Given instruction
Every line in the listing below from the one with "The Blender Python" through the one with "the rubble', 'branch')" is to be reproduced exactly, both ends included; leave out the rest.

Stored records
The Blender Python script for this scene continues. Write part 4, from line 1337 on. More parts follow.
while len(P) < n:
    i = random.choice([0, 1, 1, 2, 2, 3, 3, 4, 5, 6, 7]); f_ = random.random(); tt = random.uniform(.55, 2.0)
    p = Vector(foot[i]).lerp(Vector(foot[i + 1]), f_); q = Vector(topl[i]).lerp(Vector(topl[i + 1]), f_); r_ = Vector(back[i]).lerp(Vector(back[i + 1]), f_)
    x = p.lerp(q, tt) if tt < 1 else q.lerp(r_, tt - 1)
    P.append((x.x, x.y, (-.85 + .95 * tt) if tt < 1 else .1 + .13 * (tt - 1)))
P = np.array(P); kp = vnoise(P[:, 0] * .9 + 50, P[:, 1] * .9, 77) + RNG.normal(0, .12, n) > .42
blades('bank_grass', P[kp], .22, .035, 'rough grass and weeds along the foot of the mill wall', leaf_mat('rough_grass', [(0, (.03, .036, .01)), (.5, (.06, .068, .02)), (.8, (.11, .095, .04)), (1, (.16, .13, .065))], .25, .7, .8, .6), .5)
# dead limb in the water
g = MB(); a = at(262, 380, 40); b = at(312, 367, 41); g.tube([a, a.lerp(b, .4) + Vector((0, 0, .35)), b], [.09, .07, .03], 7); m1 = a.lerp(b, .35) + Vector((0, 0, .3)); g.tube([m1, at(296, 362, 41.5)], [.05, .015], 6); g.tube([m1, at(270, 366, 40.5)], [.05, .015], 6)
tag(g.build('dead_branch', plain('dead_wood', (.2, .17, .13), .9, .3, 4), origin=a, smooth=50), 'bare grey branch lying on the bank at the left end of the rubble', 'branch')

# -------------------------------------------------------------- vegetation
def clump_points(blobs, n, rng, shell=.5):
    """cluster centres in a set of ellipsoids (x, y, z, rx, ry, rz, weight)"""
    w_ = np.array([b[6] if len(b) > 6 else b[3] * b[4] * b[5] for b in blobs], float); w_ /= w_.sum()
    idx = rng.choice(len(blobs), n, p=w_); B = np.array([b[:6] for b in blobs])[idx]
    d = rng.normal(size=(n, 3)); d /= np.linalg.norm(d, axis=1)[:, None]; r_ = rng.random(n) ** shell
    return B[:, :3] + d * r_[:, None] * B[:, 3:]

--

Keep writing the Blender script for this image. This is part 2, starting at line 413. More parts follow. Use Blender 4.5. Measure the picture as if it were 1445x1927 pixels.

Problem solution
The Blender Python script for this scene continues. Write part 4, from line 1337 on. More parts follow.
while len(P) < n:
    i = random.choice([0, 1, 1, 2, 2, 3, 3, 4, 5, 6, 7]); f_ = random.random(); tt = random.uniform(.55, 2.0)
    p = Vector(foot[i]).lerp(Vector(foot[i + 1]), f_); q = Vector(topl[i]).lerp(Vector(topl[i + 1]), f_); r_ = Vector(back[i]).lerp(Vector(back[i + 1]), f_)
    x = p.lerp(q, tt) if tt < 1 else q.lerp(r_, tt - 1)
    P.append((x.x, x.y, (-.85 + .95 * tt) if tt < 1 else .1 + .13 * (tt - 1)))
P = np.array(P); kp = vnoise(P[:, 0] * .9 + 50, P[:, 1] * .9, 77) + RNG.normal(0, .12, n) > .42
blades('bank_grass', P[kp], .22, .035, 'rough grass and weeds along the foot of the mill wall', leaf_mat('rough_grass', [(0, (.03, .036, .01)), (.5, (.06, .068, .02)), (.8, (.11, .095, .04)), (1, (.16, .13, .065))], .25, .7, .8, .6), .5)
# dead limb in the water
g = MB(); a = at(262, 380, 40); b = at(312, 367, 41); g.tube([a, a.lerp(b, .4) + Vector((0, 0, .35)), b], [.09, .07, .03], 7); m1 = a.lerp(b, .35) + Vector((0, 0, .3)); g.tube([m1, at(296, 362, 41.5)], [.05, .015], 6); g.tube([m1, at(270, 366, 40.5)], [.05, .015], 6)
tag(g.build('dead_branch', plain('dead_wood', (.2, .17, .13), .9, .3, 4), origin=a, smooth=50), 'bare grey branch lying on the bank at the left end of the rubble', 'branch')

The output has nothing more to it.